Congress To Continue Overseeing SEC On Bitcoin, Crypto Spot ETFs

US Congressmen Lobby SEC Chairman Gary Gensler To Authorize A Spot Bitcoin ETF

The first physically delivered Bitcoin exchange-traded fund, which may be in the offing following the recent Securities Exchange Commission’s reply to a letter from Congressmen Tom Emmer and Darren Soto, may light up crypto markets once again after the recent corrections that have left many baffled on where the crypto market is headed.

Despite there being many Bitcoin ETFs so far, all of them are not physically delivered meaning no actual Bitcoin is traded during the execution of these contracts. And it appears these derivatives products are doing little to hold crypto prices up and out of huge volatility. Although the derivative products have boosted BTC interest among corporates and institutions, crypto spot markets remain depressed.      

For instance, within weeks of the ProShares futures ETF launching in the United States last October, crypto prices went to the rooftop. But after about a month, crypto prices were headed south in a big way – since then, BTC price has tumbled by close to 50%.

In fact, Bitcoin has been struggling to penetrate and retain the $50,000 price mark since November last year. Despite the many reasons given for it, demand, especially among institutional investors, still remains a huge factor. A spot ETF is a more preferable ETF option for most crypto-enthusiasts since it ties in the demand for these futures contracts directly with Bitcoin spot demand. Launching of the first crypto spot ETF in the United States could, therefore, see a huge demand and price boost for Bitcoin beyond the $50,000 mark.

On Thursday, Congressman Tom Emmer – who is strongly advocating for a spot Bitcoin ETF, said that the SEC had replied to earlier letters on the matter. Essentially, the retort means the SEC was aware and would consider the concerns in the letter. According to the reply letter from the SEC, which Emmer shared on Twitter, SEC expressed it would consider all concerns in the letter by Soto and Emmer when reviewing Bitcoin spot ETF applications. This has led to speculations that there could be further renewed interest by the SEC to approve the first Bitcoin spot ETF in the US.

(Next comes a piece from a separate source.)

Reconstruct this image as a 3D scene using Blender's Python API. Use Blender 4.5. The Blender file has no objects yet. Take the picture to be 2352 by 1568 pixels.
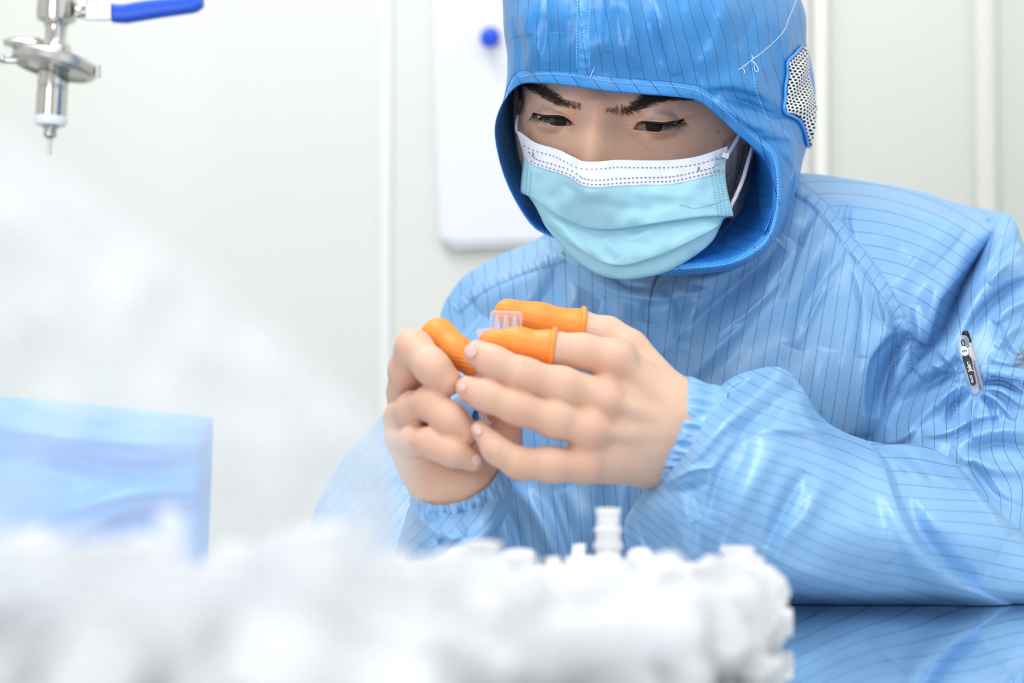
import bpy, math, random
import numpy as np
from mathutils import Vector, Matrix
from mathutils.bvhtree import BVHTree

random.seed(7); RNG = np.random.RandomState(11)
SC = bpy.context.scene
COL = SC.collection
FPX = 4573.0                      # focal length in pixels of the 2352 wide frame
PITCH = math.atan((1000-784)/FPX)
CP, SP = math.cos(PITCH), math.sin(PITCH)
CAMZ = 0.0958
# ------------------------------------------------------------------ camera
cam = bpy.data.cameras.new('camera'); camo = bpy.data.objects.new('camera', cam); COL.objects.link(camo)
cam.sensor_width = 36; cam.lens = FPX/2352*36; cam.clip_start = .02
camo.location = (0, 0, CAMZ); camo.rotation_euler = (math.pi/2+PITCH, 0, 0)
cam.dof.use_dof = True; cam.dof.focus_distance = 1.238; cam.dof.aperture_fstop = 5.0
SC.camera = camo
# ------------------------------------------------------------------ light
wd = bpy.data.worlds.new('world'); SC.world = wd; wd.use_nodes = True
bg = wd.node_tree.nodes['Background']; bg.inputs[0].default_value = (.93, .97, 1, 1); bg.inputs[1].default_value = .60
def area(name, loc, tgt, sx, sy, power, col=(1, 1, 1)):
    l = bpy.data.lights.new(name, 'AREA'); l.shape = 'RECTANGLE'; l.size = sx; l.size_y = sy
    l.energy = power; l.color = col
    o = bpy.data.objects.new(name, l); COL.objects.link(o); o.location = loc
    o.rotation_euler = (Vector(tgt)-Vector(loc)).to_track_quat('-Z', 'Y').to_euler()
    return o
area('ceiling_light', (-.35, 1.15, 1.75), (.05, 1.25, 0), 1.6, .35, 15)
area('ceiling_light_front', (.75, .25, 1.6), (.15, 1.2, .1), 1.1, .35, 15)
area('foreground_fill', (-.25, .40, 1.25), (-.1, .62, 0), .9, .35, 3.8)  # added fill to brighten the heap and bag, not a known lamp
area('front_fill', (-.95, -1.1, .42), (.05, 1.25, .2), 1.1, .9, 16, (.96, .98, 1))  # added low frontal fill for the face under the hood, no known window
SC.cycles.max_bounces = 9
SC.view_settings.view_transform = 'Standard'; SC.view_settings.look = 'None'
SC.view_settings.exposure = .16; SC.view_settings.gamma = 1; SC.view_settings.use_curve_mapping = False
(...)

The November letter from the two congressmen questioned SEC’s move to allow only Bitcoin futures ETFs and not a spot ETF, adding that SEC’s approach towards crypto regulation was unacceptable. The two said in the letter that the US SEC should also permit spot BTC products given it no longer has security and fraud concerns with the already launched BTC futures ETFs whose prices also derive from Bitcoin spot markets. The two argued in the letter that any fraud and manipulation on BTC that could affect a spot BTC ETF would also affect the derivative ETF products.

They argued that some products that worked like spot BTC ETFs had already been licensed by the SEC and were operating through over-the-counter trading desks at crypto exchanges. However, their prices do not match up with the net asset value as these products are not registered as spot ETFs for BTC.